▶ _Written exercise_
Retype every line from the start of the data down to and including the line with "def atz(px, py, Z): d". Skip the pictures.
____________________
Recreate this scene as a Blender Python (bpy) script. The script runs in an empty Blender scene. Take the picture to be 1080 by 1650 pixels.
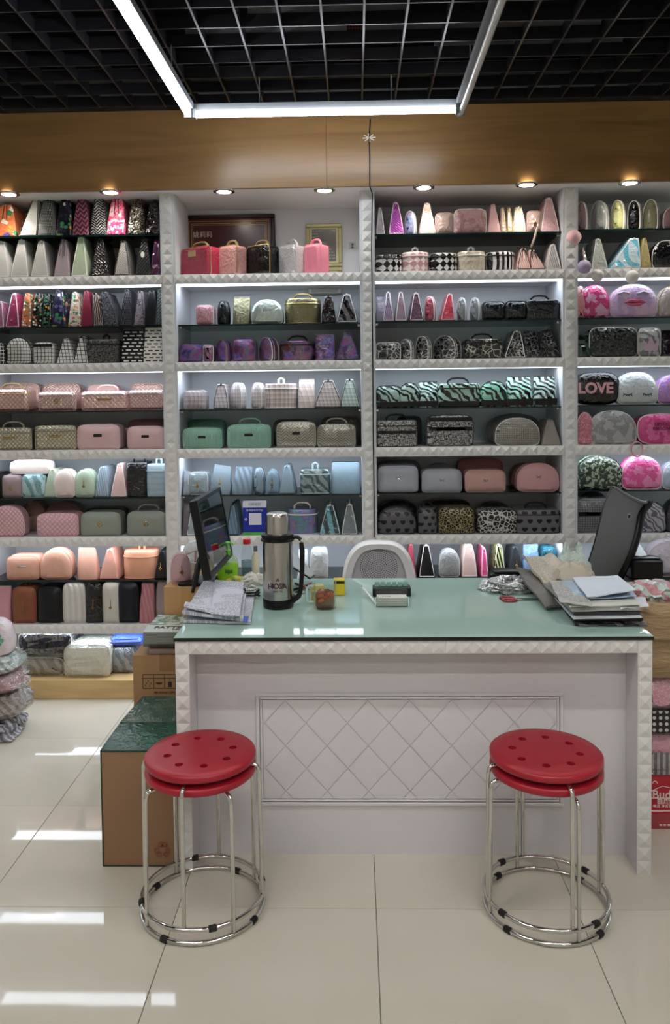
import bpy, math, random
from mathutils import Vector, Matrix, noise

# ------------------------------------------------------------------ camera, world, exposure
F, PX, PY = 1280.0, 540.0, 693.0
CAM = Vector((0, 0, 1.54))
R_ = math.radians
ROT = Matrix.Rotation(R_(1.43), 3, 'Z') @ Matrix.Rotation(R_(90 - 2.35), 3, 'X') @ Matrix.Rotation(R_(-.62), 3, 'Z')
scene = bpy.context.scene
COL = scene.collection
cd = bpy.data.cameras.new('camera'); cam = bpy.data.objects.new('camera', cd); COL.objects.link(cam)
cam.matrix_world = Matrix.Translation(CAM) @ ROT.to_4x4()
cd.sensor_fit = 'VERTICAL'; cd.sensor_height = 24; cd.sensor_width = 24 * 1080 / 1650
cd.lens = F / 1650 * 24; cd.shift_x = 0; cd.shift_y = -(825 - PY) / 1650
cd.clip_start = .05; cd.clip_end = 60
scene.camera = cam
wd = bpy.data.worlds.new('world'); scene.world = wd; wd.use_nodes = True
wd.node_tree.nodes['Background'].inputs[0].default_value = (.5, .53, .58, 1)
wd.node_tree.nodes['Background'].inputs[1].default_value = .3
scene.view_settings.view_transform = 'Standard'; scene.view_settings.look = 'None'
scene.view_settings.gamma = 1; scene.view_settings.use_curve_mapping = False
scene.view_settings.exposure = 0.0
TUBE_E, LED_E, DOWN_E = 27.0, 7.2, 6.0
FILL_E = 135.0

def ray(px, py): return ROT @ Vector(((px - PX) / F, -(py - PY) / F, -1))
def aty(px, py, Y): d = ray(px, py); return CAM + d * (Y / d.y)
def atz(px, py, Z): d = ray(px, py); return CAM + d * ((Z - CAM.z) / d.z)

# ------------------------------------------------------------------ materials
def lin(h):
    h = h.lstrip('#'); r = []
    for i in (0, 2, 4):
        c = int(h[i:i + 2], 16) / 255
        r.append(c / 12.92 if c < .04045 else ((c + .055) / 1.055) ** 2.4)
    return (*r, 1)
class NT:
    def __init__(s, name):
        s.m = bpy.data.materials.new(name); s.m.use_nodes = True; s.t = s.m.node_tree
        s.b = s.t.nodes['Principled BSDF']; s.out = s.t.nodes['Material Output']
        s._c = None
    def n(s, ty, **k):
        x = s.t.nodes.new(ty)
        for a, b in k.items(): setattr(x, a, b)
        return x
    def l(s, a, b): s.t.links.new(a, b)
    def f(s, op, *a):
        x = s.n('ShaderNodeMath', operation=op)
        for i, v in enumerate(a):
            if isinstance(v, (int, float)): x.inputs[i].default_value = v
            else: s.l(v, x.inputs[i])
        return x.outputs[0]
    def xyz(s):
        if not s._c:
            tc = s.n('ShaderNodeTexCoord'); sp = s.n('ShaderNodeSeparateXYZ'); s.l(tc.outputs['Object'], sp.inputs[0])
            s._c = (sp.outputs[0], sp.outputs[1], sp.outputs[2], tc.outputs['Object'])
        return s._c
    def uv(s):
        x, y, z, o = s.xyz(); return s.f('ADD', x, y), z
    def vec(s, u, v, w=0.0):
        c = s.n('ShaderNodeCombineXYZ')
        for i, q in enumerate((u, v, w)):
            if isinstance(q, (int, float)): c.inputs[i].default_value = q
            else: s.l(q, c.inputs[i])
        return c.outputs[0]
    def noise(s, scale, detail=2, vec=None, dist=0):
        x = s.n('ShaderNodeTexNoise'); x.inputs['Scale'].default_value = scale; x.inputs['Detail'].default_value = detail
        x.inputs['Distortion'].default_value = dist
        s.l(vec if vec is not None else s.xyz()[3], x.inputs['Vector']); return x
    def vor(s, scale, feat='F1', vec=None):
        x = s.n('ShaderNodeTexVoronoi', feature=feat); x.inputs['Scale'].default_value = scale
        s.l(vec if vec is not None else s.xyz()[3], x.inputs['Vector']); return x
    def mix(s, fac, a, b):
        x = s.n('ShaderNodeMix', data_type='RGBA')
        for sock, v in ((x.inputs[0], fac), (x.inputs[6], a), (x.inputs[7], b)):
            if isinstance(v, (int, float, tuple)): sock.default_value = v
            else: s.l(v, sock)
        return x.outputs[2]
    def ramp(s, fac, stops, const=False):
        x = s.n('ShaderNodeValToRGB'); r = x.color_ramp
        if const: r.interpolation = 'CONSTANT'
        while len(r.elements) < len(stops): r.elements.new(.5)
        for e, (p, c) in zip(r.elements, stops): e.position = p; e.color = c
        s.l(fac, x.inputs[0]); return x.outputs[0]
    def bump(s, h, strength=.3, dist=.01):
        x = s.n('ShaderNodeBump'); x.inputs['Strength'].default_value = strength; x.inputs['Distance'].default_value = dist
        s.l(h, x.inputs['Height']); s.l(x.outputs[0], s.b.inputs['Normal'])
    def set(s, **k):
        for a, v in k.items():
            q = s.b.inputs[a.replace('_', ' ')]
            if isinstance(v, (int, float, tuple)): q.default_value = v
            else: s.l(v, q)
_M = {}
def simple(name, col, rough=.5, metal=0., bump=None, **k):
    if name in _M: return _M[name]
    t = NT(name); t.set(Base_Color=lin(col), Roughness=rough, Metallic=metal, **k)
    if bump: t.bump(t.noise(bump[0], 3).outputs[0], bump[1], bump[2])
    _M[name] = t.m; return t.m
def emit(name, col, e):
    if name in _M: return _M[name]
    t = NT(name); t.set(Base_Color=lin(col), Emission_Color=lin(col), Emission_Strength=e, Roughness=.4)
    _M[name] = t.m; return t.m

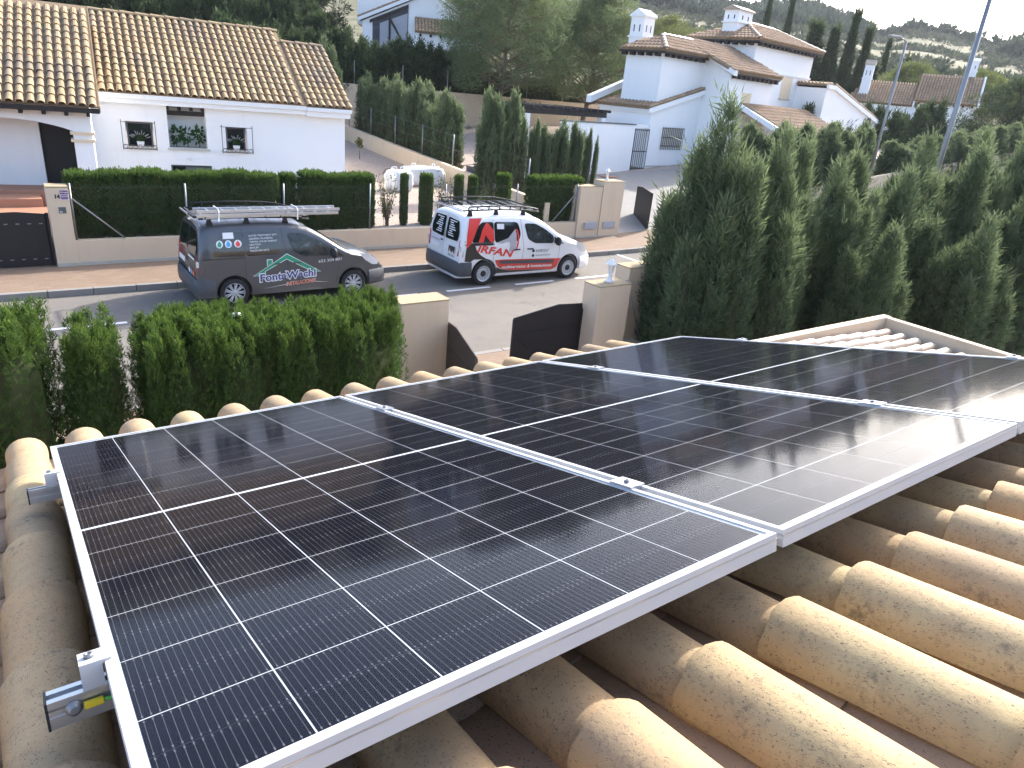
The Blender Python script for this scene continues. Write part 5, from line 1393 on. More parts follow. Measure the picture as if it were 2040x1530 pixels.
# niche
MB().box(1.55, 2.92, 1.0, 1.1, 1.9, 3.5).build('niche_wall', 'wall_white', LH); MB().box(1.58, 1.70, .601, 1.0, 1.9, 3.5).build('niche_wall', 'wall_white', LH); MB().box(2.77, 2.89, .601, 1.0, 1.9, 3.5).build('niche_wall', 'wall_white', LH)
MB().box(1.70, 2.77, .601, 1.0, 2.05, 2.109).build('niche_floor', 'stone_light', LH); MB().box(1.64, 2.83, .28, .60, 2.06, 2.105).build('sill', 'stone_light', LH)
MB().box(1.70, 2.77, .62, .70, 3.03, 3.16).build('beam', 'wood_dark', LH)
for k in range(4): MB().box(1.72 + .33 * k, 1.79 + .33 * k, .6, 1.0, 3.17, 3.27).build('rafter', 'wood_dark', LH)
def leafy_pot(lb, p, seed):
    rng = np.random.default_rng(seed); t = thing('potted_plant', lb, 'plant', lw(p), R(-7), 'plants in the niche')
    MB().tube([(0, 0, 0), (.01, 0, .2), (0, .01, .34)], .016, 6).build('stem', 'bark', t)
    n = 46; c = rng.normal(0, 1, (n, 3)); c = nrm(c) * rng.uniform(.4, 1, (n, 1)) * [.17, .14, .24] + [0, 0, .36]
    D = nrm(c - [0, 0, .30] + rng.normal(0, .08, (n, 3)) + [0, -.06, -.05])
    V, T, Lf = blades(c, D, nrm(np.cross(D, rng.normal(size=(n, 3)))), rng.uniform(.12, .2, n), rng.uniform(.04, .065, n), rng.uniform(0, 1, n), rng.uniform(0, .3, n), np.zeros(n))
    mobj('leaves', np_mesh('leaves', V, T, Lf, 'fol_monst'), t)
foliage('fol_monst', (.02, .07, .02), (.05, .15, .045), (.09, .2, .06))
for k, (x_, lb) in enumerate(((1.92, 'left of three leafy plants in the bungalow niche'), (2.24, 'middle of three leafy plants in the bungalow niche'), (2.57, 'right of three leafy plants in the bungalow niche'))): leafy_pot(lb, (x_, .68, 2.11), 70 + k)
w2 = win(1.69, 2.85, .95, 1.62, .42); MB().box(2.10, 2.80, .405, .42, 1.0, 1.56).build('shutter', 'shutter_grey', w2)
for k in range(9): MB().box(2.10, 2.80, .398, .408, 1.02 + .06 * k, 1.05 + .06 * k).build('slat', 'shutter_grey', w2)
sc_ = thing('security_camera', 'small white dome camera on the wall under the niche', 'camera', lw((2.24, .35, 1.80)), R(-7))
MB().box(-.05, .05, -.09, 0, -.04, .06).build('housing', 'plastic_white', sc_, bevel=.01); MB().lathe([(.03, 0), (.026, -.02), (.01, -.03)], 12, (0, -.05, .035)).build('lens', 'plastic_black', sc_, True)
# porch
yv = -2.25
arc = [(-3.55, 2.70)] + [(-3.55 + 2.87 * i / 16, 2.70 + .235 * math.sin(math.pi * i / 16) ** .8) for i in range(1, 16)] + [(-.68, 2.70)]
m = MB(); top = 3.30
for (a, b) in zip(arc, arc[1:]):
    for y_ in (yv, yv + .3): m.quadpoly([(a[0], y_, a[1]), (b[0], y_, b[1]), (b[0], y_, top), (a[0], y_, top)])
    m.quadpoly([(a[0], yv, a[1]), (b[0], yv, b[1]), (b[0], yv + .3, b[1]), (a[0], yv + .3, a[1])])
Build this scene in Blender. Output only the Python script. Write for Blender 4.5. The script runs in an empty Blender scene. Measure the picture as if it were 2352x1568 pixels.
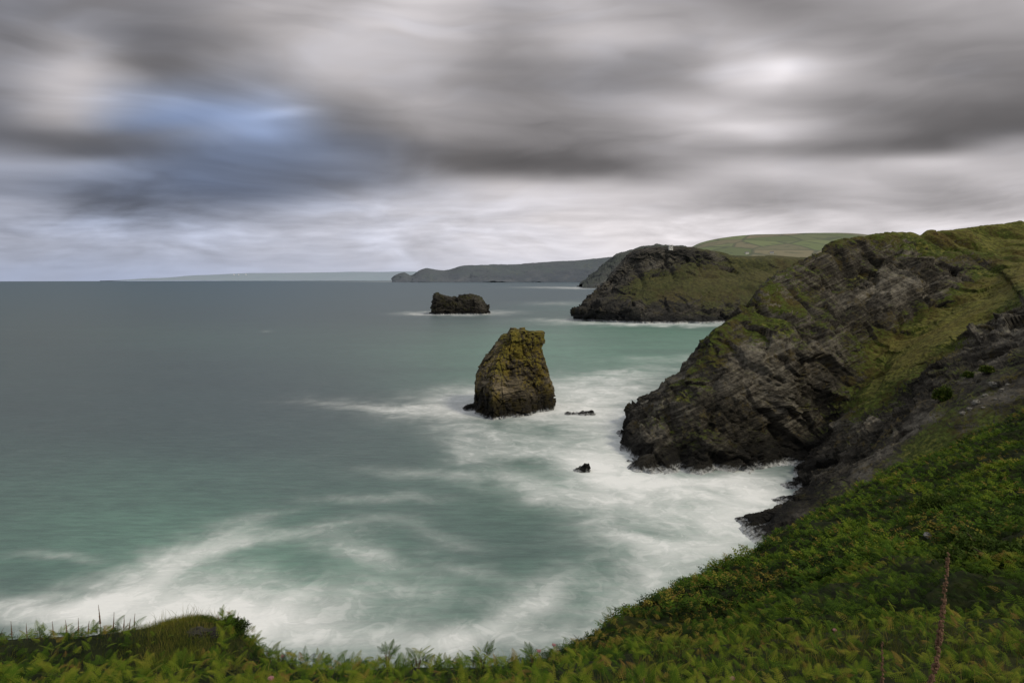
____________________
▶ _Task answer_
Recreate this scene as a Blender Python (bpy) script. The script runs in an empty Blender scene. Take the picture to be 1080 by 1650 pixels.
import bpy, math, random
from mathutils import Vector, Matrix, noise

# ------------------------------------------------------------------ camera, world, exposure
F, PX, PY = 1280.0, 540.0, 693.0
CAM = Vector((0, 0, 1.54))
R_ = math.radians
ROT = Matrix.Rotation(R_(1.43), 3, 'Z') @ Matrix.Rotation(R_(90 - 2.35), 3, 'X') @ Matrix.Rotation(R_(-.62), 3, 'Z')
scene = bpy.context.scene
COL = scene.collection
cd = bpy.data.cameras.new('camera'); cam = bpy.data.objects.new('camera', cd); COL.objects.link(cam)
cam.matrix_world = Matrix.Translation(CAM) @ ROT.to_4x4()
cd.sensor_fit = 'VERTICAL'; cd.sensor_height = 24; cd.sensor_width = 24 * 1080 / 1650
cd.lens = F / 1650 * 24; cd.shift_x = 0; cd.shift_y = -(825 - PY) / 1650
cd.clip_start = .05; cd.clip_end = 60
scene.camera = cam
wd = bpy.data.worlds.new('world'); scene.world = wd; wd.use_nodes = True
wd.node_tree.nodes['Background'].inputs[0].default_value = (.5, .53, .58, 1)
wd.node_tree.nodes['Background'].inputs[1].default_value = .3
scene.view_settings.view_transform = 'Standard'; scene.view_settings.look = 'None'
scene.view_settings.gamma = 1; scene.view_settings.use_curve_mapping = False
scene.view_settings.exposure = 0.0
TUBE_E, LED_E, DOWN_E = 27.0, 7.2, 6.0
FILL_E = 135.0

def ray(px, py): return ROT @ Vector(((px - PX) / F, -(py - PY) / F, -1))
def aty(px, py, Y): d = ray(px, py); return CAM + d * (Y / d.y)
def atz(px, py, Z): d = ray(px, py); return CAM + d * ((Z - CAM.z) / d.z)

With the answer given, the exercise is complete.